Myrhvold warned users not to replace Microsoft NT products with rival operating
systems. "I can neither confirm nor deny the existence of a radioisotope
thermoelectric generator inside of every Pentium II microprocessor," said
Myrhvold, "but anyone who installs an OS written by a bunch of long-hairs
on the Internet is going to get what they deserve."
The existence of an RTG in each Pentium II microprocessor would explain why the
microprocessors, made by the Intel Corporation, run so hot. The Intel chips
"put out more heat than they draw in electrical power" said Prof. E.
E. Thymes of MIT. "This should finally dispell those stories about cold
fusion."
Rumors suggest a second weapons development project is underway in California,
headed by Microsoft rival Sun Microsystems. "They're doing all of the
development work in Java," said one source close to the project.

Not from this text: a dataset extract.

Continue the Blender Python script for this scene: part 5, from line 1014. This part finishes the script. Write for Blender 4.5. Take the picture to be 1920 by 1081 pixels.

The
development of a delivery system is said to be holding up progress. "Write
once, bomb anywhere is still a dream at the moment."
Meanwhile, in Cupertino, California, Apple interim-CEO Steve Jobs was rumored
to be in discussion with Oracle CEO Larry Ellison about deploying Apple's Newton
technology against Microsoft. "Newton was the biggest bomb the Valley has
developed in years," said one hardware engineer. "I'd hate to be
around when they drop that product a second time."